> _What is being asked_:
Look through the data below and report how many lines include "Write". Only the number should be given.

> _Records for the exercise_:
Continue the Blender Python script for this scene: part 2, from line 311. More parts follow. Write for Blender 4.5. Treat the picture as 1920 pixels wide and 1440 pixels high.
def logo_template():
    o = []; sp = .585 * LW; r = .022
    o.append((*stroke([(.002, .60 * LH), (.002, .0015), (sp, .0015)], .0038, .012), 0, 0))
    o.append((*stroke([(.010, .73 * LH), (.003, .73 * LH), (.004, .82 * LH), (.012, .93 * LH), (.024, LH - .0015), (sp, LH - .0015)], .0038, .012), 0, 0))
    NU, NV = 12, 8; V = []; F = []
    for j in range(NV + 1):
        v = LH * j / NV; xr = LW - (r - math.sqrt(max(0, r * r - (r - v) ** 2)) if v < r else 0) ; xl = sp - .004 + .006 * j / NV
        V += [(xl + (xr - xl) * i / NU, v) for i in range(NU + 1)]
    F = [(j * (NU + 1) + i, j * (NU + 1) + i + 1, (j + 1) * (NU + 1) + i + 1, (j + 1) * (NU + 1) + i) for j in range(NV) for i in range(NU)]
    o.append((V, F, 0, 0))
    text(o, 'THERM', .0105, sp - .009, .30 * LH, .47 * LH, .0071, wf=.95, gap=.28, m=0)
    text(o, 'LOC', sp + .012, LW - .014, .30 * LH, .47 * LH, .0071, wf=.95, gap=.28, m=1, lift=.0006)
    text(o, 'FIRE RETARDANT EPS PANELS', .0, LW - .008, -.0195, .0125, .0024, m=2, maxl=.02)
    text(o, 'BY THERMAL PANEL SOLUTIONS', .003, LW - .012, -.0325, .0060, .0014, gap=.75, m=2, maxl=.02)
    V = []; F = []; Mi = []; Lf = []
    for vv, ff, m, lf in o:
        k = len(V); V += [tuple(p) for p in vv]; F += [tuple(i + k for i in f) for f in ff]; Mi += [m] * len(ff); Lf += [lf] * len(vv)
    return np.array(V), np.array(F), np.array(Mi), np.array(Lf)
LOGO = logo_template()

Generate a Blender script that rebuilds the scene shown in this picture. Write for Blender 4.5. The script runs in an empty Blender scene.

> _Correct answer_:
2